Write out the lines from the top of the material through the line with "COL = SC.collection", exactly and with nothing added.

Information supplied>
= = = = =

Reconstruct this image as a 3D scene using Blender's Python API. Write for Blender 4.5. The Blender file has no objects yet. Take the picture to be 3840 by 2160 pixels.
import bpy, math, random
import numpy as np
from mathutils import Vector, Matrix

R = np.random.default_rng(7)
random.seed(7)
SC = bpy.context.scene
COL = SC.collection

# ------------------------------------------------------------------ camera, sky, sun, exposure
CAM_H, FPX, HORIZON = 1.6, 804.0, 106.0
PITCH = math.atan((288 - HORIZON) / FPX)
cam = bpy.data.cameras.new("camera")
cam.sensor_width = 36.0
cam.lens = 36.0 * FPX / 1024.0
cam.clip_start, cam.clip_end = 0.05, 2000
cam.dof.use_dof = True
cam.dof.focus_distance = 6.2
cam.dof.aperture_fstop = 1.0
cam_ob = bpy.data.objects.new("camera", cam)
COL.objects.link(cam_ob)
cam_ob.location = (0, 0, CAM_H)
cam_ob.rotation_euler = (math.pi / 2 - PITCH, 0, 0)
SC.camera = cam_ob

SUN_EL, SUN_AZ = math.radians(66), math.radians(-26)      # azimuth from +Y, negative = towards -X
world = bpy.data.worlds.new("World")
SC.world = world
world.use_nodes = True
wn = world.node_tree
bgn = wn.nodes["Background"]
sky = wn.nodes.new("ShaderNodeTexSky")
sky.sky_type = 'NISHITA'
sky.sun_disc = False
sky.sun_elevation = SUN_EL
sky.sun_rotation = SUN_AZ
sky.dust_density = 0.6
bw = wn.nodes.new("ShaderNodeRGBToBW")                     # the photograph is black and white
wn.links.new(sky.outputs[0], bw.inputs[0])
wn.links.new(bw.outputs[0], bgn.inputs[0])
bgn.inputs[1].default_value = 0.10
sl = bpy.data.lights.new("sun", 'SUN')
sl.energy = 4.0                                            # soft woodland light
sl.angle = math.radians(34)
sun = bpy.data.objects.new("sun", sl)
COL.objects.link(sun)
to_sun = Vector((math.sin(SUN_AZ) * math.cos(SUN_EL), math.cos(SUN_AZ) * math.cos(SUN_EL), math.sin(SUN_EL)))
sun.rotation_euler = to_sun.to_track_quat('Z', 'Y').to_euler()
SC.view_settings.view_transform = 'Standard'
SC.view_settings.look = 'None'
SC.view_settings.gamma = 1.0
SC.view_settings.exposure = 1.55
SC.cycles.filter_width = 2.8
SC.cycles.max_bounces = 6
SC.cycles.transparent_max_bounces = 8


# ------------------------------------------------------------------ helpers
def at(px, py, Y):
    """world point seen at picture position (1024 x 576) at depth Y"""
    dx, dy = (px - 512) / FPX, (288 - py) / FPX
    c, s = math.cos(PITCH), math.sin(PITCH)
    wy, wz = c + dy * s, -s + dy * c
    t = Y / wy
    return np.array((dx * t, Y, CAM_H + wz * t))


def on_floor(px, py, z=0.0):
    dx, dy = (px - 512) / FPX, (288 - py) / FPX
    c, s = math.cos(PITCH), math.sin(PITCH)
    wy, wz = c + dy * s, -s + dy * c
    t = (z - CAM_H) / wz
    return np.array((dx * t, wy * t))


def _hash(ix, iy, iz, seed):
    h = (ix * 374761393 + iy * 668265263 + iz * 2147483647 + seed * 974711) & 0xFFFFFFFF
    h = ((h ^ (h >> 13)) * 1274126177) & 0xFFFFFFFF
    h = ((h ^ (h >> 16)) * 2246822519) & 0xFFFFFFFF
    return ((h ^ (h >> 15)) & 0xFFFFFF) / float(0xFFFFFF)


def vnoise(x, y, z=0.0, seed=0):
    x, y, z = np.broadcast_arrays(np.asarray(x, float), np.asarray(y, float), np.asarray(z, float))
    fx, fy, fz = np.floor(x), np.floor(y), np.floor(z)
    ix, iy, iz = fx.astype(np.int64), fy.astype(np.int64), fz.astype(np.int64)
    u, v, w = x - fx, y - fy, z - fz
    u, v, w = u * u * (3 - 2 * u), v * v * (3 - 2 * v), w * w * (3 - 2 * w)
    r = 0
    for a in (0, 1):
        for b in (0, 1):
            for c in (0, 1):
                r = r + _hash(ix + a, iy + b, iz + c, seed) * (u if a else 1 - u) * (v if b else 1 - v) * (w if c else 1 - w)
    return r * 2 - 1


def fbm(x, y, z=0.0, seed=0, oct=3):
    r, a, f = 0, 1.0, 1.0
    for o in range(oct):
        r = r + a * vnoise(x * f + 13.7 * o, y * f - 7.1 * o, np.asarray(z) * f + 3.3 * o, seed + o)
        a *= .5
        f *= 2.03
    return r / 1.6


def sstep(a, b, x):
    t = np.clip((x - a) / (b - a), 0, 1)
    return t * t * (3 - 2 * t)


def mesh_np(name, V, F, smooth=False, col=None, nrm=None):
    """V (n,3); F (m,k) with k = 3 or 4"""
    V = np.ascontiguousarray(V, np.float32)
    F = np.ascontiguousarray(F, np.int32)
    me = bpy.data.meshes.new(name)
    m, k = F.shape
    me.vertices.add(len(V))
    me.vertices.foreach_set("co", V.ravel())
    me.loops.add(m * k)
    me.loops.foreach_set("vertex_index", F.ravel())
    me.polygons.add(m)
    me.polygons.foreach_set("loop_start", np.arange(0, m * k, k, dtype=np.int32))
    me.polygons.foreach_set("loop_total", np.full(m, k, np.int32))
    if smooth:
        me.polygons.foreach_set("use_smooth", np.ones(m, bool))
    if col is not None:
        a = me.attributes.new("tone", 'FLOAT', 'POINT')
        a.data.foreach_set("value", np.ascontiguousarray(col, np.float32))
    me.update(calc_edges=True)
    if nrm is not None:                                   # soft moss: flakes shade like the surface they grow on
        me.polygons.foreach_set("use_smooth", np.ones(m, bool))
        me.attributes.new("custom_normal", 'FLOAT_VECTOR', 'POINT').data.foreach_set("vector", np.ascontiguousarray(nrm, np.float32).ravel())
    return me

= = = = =

Output>
Reconstruct this image as a 3D scene using Blender's Python API. Write for Blender 4.5. The Blender file has no objects yet. Take the picture to be 3840 by 2160 pixels.
import bpy, math, random
import numpy as np
from mathutils import Vector, Matrix

R = np.random.default_rng(7)
random.seed(7)
SC = bpy.context.scene
COL = SC.collection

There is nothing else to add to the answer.